Si la définition de film maudit devait être illustrée, "La Forteresse noire" en serait probablement l'exemple le plus parfait. Expérience étrange que cette rencontre avec cette oeuvre décriée par son propre metteur en scène. Au premier visionnage, je ne savais pas trop quoi en penser. Puis je l'ai revu, à plusieurs reprises... Et ma frustration n'en fût que plus grande tellement je constatais sous mes yeux le gâchis d'un film qui aurait pu être une des pierres angulaires du cinéma fantastique des années 1980.
Adapté du roman de Francis Paul Wilson publié en 1981, "The Keep" nous narre la venue de soldats de la Wehrmacht dirigés par le capitaine Woermann (Jürgen Prochnow) juste avant l'opération Barbarossa dans un village roumain en plein coeur des Carpates. Ceux-ci prennent leurs quartiers dans une citadelle inhabitée, ornée de 108 croix supposément faites de nickel. Malgré les avertissements du gardien des lieux, les envahisseurs s'installent dans le bâtiment. Deux d'entre eux cèderont durant la nuit à la cupidité en arrachant une croix au mur, persuadés qu'elle est en argent, et libère une puissance maléfique qui décimera petit à petit tous ceux se trouvant dans l'enceinte de la forteresse. Des renforts menés par l'effroyable major Kaempffer (excellent Gabriel Byrne) arrivent sur place pour traquer des partisans qu'ils croient responsables des pertes dans leurs rangs. Le père Fonescu (Robert Prosky) arrive à convaincre les Allemands de faire appel à un historien juif, le docteur Cuza (génial Ian McKellen), accompagné de sa fille (Alberta Watson) pour déchiffrer un texte inscrit dans la pierre qui pourrait résoudre l'énigme. Au même moment, un homme nommé Glaeken (le toujours aussi classe Scott Glenn) ayant ressenti la présence du démon se dirige vers le village.
Ce qui fait mal au coeur en regardant "The Keep" c'est de voir le potentiel énorme qui s'en dégage. La genèse du film fût parsemée d'embûches (météo désastreuse, problèmes techniques, mort du superviseur des effets visuels Wally Veevers, perfectionnisme exacerbé de Michael Mann,...) Malheureusement ce qui reste des intentions du réalisateur n'est qu'une version plus que tronquée par la Paramount (1h36 au lieu de 3h30 !), ayant pour résultat un montage extrêmement brutal, surtout dans la seconde moitié du film. Et pourtant... Les acteurs sont bons (mention spéciale à Ian McKellen), la musique de Tangerine Dream envoutante (en ce qui me concerne personnellement), certains plans sont d'une beauté ahurissante, les apparitions de Molasar impressionnantes... Mais les coupes drastiques auront raison de la proposition de cinéma de Michael Mann.

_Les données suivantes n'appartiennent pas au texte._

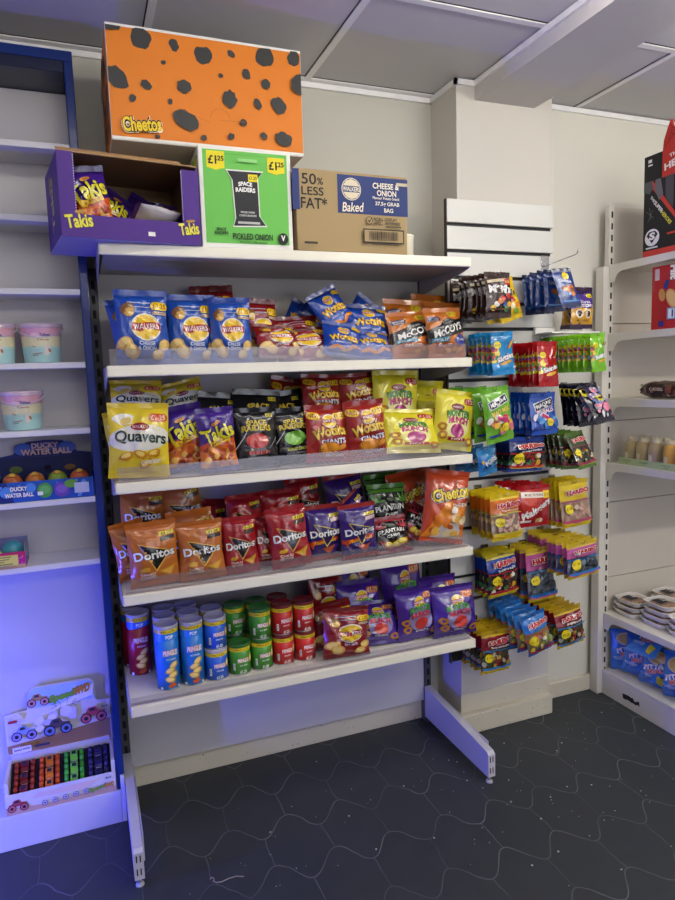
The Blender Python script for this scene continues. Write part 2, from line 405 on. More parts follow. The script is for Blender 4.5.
def a_takis(P, a):
    P.poly([(-1, -.25), (-.4, -.02), (.2, -.2), (1, .12), (1, -a), (-1, -a)], '#d9541a')
    P.poly([(-1, -.55), (-.3, -.25), (.5, -.42), (1, -.2), (1, -a), (-1, -a)], '#e87a22')
    P.blobs(-.85, .85, -a*.95, -.45, 26, ['#a8330f', '#f2a13a', '#c9551a', '#f6c160', '#8e2a10'], .17, 4)
    P.text('Takis', .0, .34, 1.62, .72, '#e8dc2a', 14, bold=.07, out='#231043', ow=.06)
    P.ell(-.05, .84, .25, .1, '#d98a1c', 10); P.text('FUEGO', -.05, .84, .3, .07, '#2c1450', 10)
    P.rect(.05, -.12, 1.1, .2, '#f0c21c', 14); P.text('INTENSE', .05, -.12, .8, .12, '#7a1d10', 14)
def a_raiders(c1, flav, tc):
    def f(P, a):
        P.rect(.62, a*.86, .34, .16, '#d8c53a'); P.text('£1.25', .62, a*.86, .28, .09, '#1c1c1c')
        P.text('SPACE', .0, a*.56, .95, .26, '#d9bf3c', 0, bold=.08, out='#5b4410', ow=.05, arc=.05)
        P.text('RAIDERS', .0, a*.36, 1.35, .27, '#d9bf3c', 0, bold=.08, out='#5b4410', ow=.05, arc=.05)
        P.ell(.0, -.12, .52, .36, c1)             # plain flavour badge
        P.rect(-.72, -.1, .04, .9, '#bdbdc4', -32); P.rect(.75, -.25, .03, .7, '#8d8d96', -40)
        P.text(flav, .05, -a*.55, .95, .16, tc, bold=.04)
        P.text('FLAVOUR CORN SNACKS', .0, -a*.72, .9, .08, '#a9a9b0')
    return f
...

Le personnage de Glaeken est celui qui en pâtit le plus, ainsi que le sort des villageois et l'histoire d'amour téléphonée avec Eva. D'ailleurs Francis Paul Wilson sera également insatisfait du long-métrage, la fin concernant le couple Glaeken/Eva étant radicalement différente de ses écrits.
Prochainement sortira "A World War II Fairytale: The Making of Michael Mann's The Keep", financé en partie par le crowdfunding et qui reviendra sur l'histoire du diamant noir de Michael Mann. Pour l'heure introuvable en DVD ou Bluray, cette relecture du mythe de Faust (pour rappel le pacte avec le diable) reste malgré tout fascinante de par son propos (l'adage est-ce que la fin justifie les moyens prend ici tout son sens), sa mise en scène aérienne et son destin maudit qui achèvent de statuer l'aura culte de la seule incursion de l'esthète Mann dans le genre fantastique.